Re: Productive and Unproductive Labour

Paul Cockshott (wpc@CS.STRATH.AC.UK)
Tue, 27 Jan 1998 09:58:08 +0000

C. J. Arthur wrote:
>
> The prior question is what do we want the distinction for! What problem is
> it supposed to address?
> In Smith the problem was the wealth *of the nation*. He took services to be
> evanescent so even if service industries develop it could not add to the
> wealth of the nation only move it around and amounted to social prodigality
> as wasteful as he deemed the individual employment of servants to be.
> Commodities in his definition could be sold abroad and therefore add to our
> wealth. This criterion is used by Paul when he wrote
> >In country A 5% of national income is
> > > spent on advertising. In country B, 1% of national income is spent
> > > on advertising. Each country has the same labour force, and the
> > > same initial technology available to it. Because country B saves
> > > 4% of its income that country A spent on advertising, that value
> > > is available for capital accumulation. Thus in country B capital
> > > will accumulate faster than in country A, *its technology will advance
> > > faster and its terms of trade with country A will improve.*
> But what if there is a world market in advertising services? Would not the
> expertise and resouces of country A lead to its grabbing a big market share
> and hence improve ints terms of trade with B?

This is to put a mercantilist gloss both on Smith and myself. It is
because
personal servants or advertising are unproductive that they fail to
improve
the terms of trade. It is not their failure to improve the terms of
trade
that makes them unproductive. The terms of trade for a country vary
inproportion
to the changes in the mean labour time socially necessary to produce
commodities
in a given country. As the amount of labour necessary to produce things
falls,
that country's terms of trade improve.

The reduction in necessary labour time is the prior condition, change in
terms
of trade the result. For Smith the wealth of a nation was not determined
by
sale of commodities on the international markets - that would be a
mercantilist
view, but by how much of its wants and necessities it could purchase
with its
'original currency' - labour.

The dissipation of part of the surplus product by an idle and licentious
aristocracy
employing small armies of personal retainers meant that these people
were not
employed building canals, roads or steam engines. If the surplus product
is
consumed unproductively, as had been the case under pre-capitalist
economic
formations, then the productivity of labour improves at a snails pace
from
century to century. If instead, it is reinvested in capital goods, then
the
productivity of labour, and thus national wealth grows in geometric
progression.

Similarly with advertising. I gave the example of two countries engaged
in
trade as a way of illustrating the effect of increases in productivity
arising from the accumulation of capital. If instead we assume we have
the
same two countries, but that they do not engage in any significant trade
with
each other.
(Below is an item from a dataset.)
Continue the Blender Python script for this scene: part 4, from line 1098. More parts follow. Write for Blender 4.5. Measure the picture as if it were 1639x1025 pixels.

Country B will still experience the more rapid rise in
labour
productivity. This means that if real wages do not rise, there will be
an increase in the mass of relative surplus value to the capitalists of
country B that is not available to those of country A. So even from the
narrow viewpoint of the capitalist class, expenditure on advertising is
a deduction from their future capacity to earn surplus value, and
is thus in the long term unproductive.

Chris complicates the argument by saying what if advertising services
are
exported?

Well in my example, there would be little opportunity for country A
to export advertising services as country B made little use of them. But
in general if an unproductive service is exported, this merely serves
to perpetuate at a national level the illusions of competition. Exports
of advertising or of 'financial services' by the City of London, may
make these appear to be productive from the standpoint of the UK
national
accounts, but this merely hides their unproductive character at the
level of the world economy.

If we fail to expose this, we descend to the level of acting as
appologists
for decadent and unproductive anglo-saxon rentier capitalism.